Le Messager d’Allâh (ﷺ) a dit : « Connaissez-vous celui pour qui la Géhenne est interdite ? C’est celui qui est accommodant, conciliant et facile à vivre, et qui est (aussi) bienveillant et proche des gens » (7).

Le Messager d’Allâh (ﷺ) a dit : « Celui qui est facile et agréable à vivre, doux et calme, Allâh lui interdit la Géhenne » (8).

Homme ou femme, enfant ou parent, voisin, voyageur, collègue, client, employé ou employeur, cela nous concerne tous, et permet de diminuer la souffrance et le mal dans le monde, et de le rendre meilleur, ou du moins, plus agréable à vivre.

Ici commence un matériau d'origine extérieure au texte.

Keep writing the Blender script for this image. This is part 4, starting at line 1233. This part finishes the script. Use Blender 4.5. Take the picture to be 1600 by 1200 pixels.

Les 2 axes du ghârib sont ainsi la conscience du Tawhîd et la réalisation du Bien et de la Vertu : « Adorez Allâh et ne Lui donnez aucun associé. Agissez avec bonté, bienfaisance et bienveillance envers vos père et mère, les proches, les orphelins, les pauvres, le proche voisin, le voisin lointain, le collègue et le voyageur, et les serviteurs/employés qui sont sous votre responsabilité, car Allâh n’aime pas, en vérité, le présomptueux, l’arrogant » (Qur’ân 4, 36).



Notes :

(1) Rapporté par Muslim dans son Sahîh n°262, Ahmad dans son Musnad n°3814, 6692, 7125 et 9114, At-Tirmidhî dans ses Sunân n°2629 et d’autres selon Ibn ‘Umar, Ibn Mas’ûd, Abû Hurayra et d’autres. Ce hadith est une synthèse des différentes variantes.

(2) Rapporté par Al-Bukharî dans Al-Adab al-Mufrad n°462 selon Anas Ibn Malik, sahîh.

(3) Rapporté par At-Tabarânî dans Al-Mu’jâm al-Kabîr n°7477 selon Abû Ummama, sahîh, et dans une version voisine par Abû Dawûd dans ses Sunân n°4807 selon ‘Abdullâh Ibn Mughaffal, sahîh.

(4) Rapporté par Ibn Abi ad-Dunyâ dans Mudârât al-Nâss n°82 selon al-Hassân Ibn ‘Alî.

(5) Rapporté par Ibn Abi ad-Dunyâ dans Mudârât al-Nâss n°85 selon al-Nawwâs Ibn Sa’mân.

(6) Rapporté par Ibn Abi ad-Dunyâ dans Mudârât al-Nâss n°95 selon Maymûn Ibn Mahrân.

(7) Rapporté par Ibn Abi ad-Dunyâ dans Mudârât al-Nâss n°97 selon Ibn Mas’ûd.

(8) Rapporté par Al-Bayhaqî dans As-Sunân al-Kubrâ‘ n°20806 selon Abû Hurayra, sahîh, Al-Hakim dans Al-Mustadrak n°435, Hanad Ibn Al-Sir Al-Kufi dans Kitâb az-Zuhd 2/596, ainsi qu’une variante selon Ibn Mas’ûd par Ahmad dans son Musnad 1/415, Ibn Hibbân dans son Sahîh 2/216, At-Tirmidhî dans ses Sunân n°2488.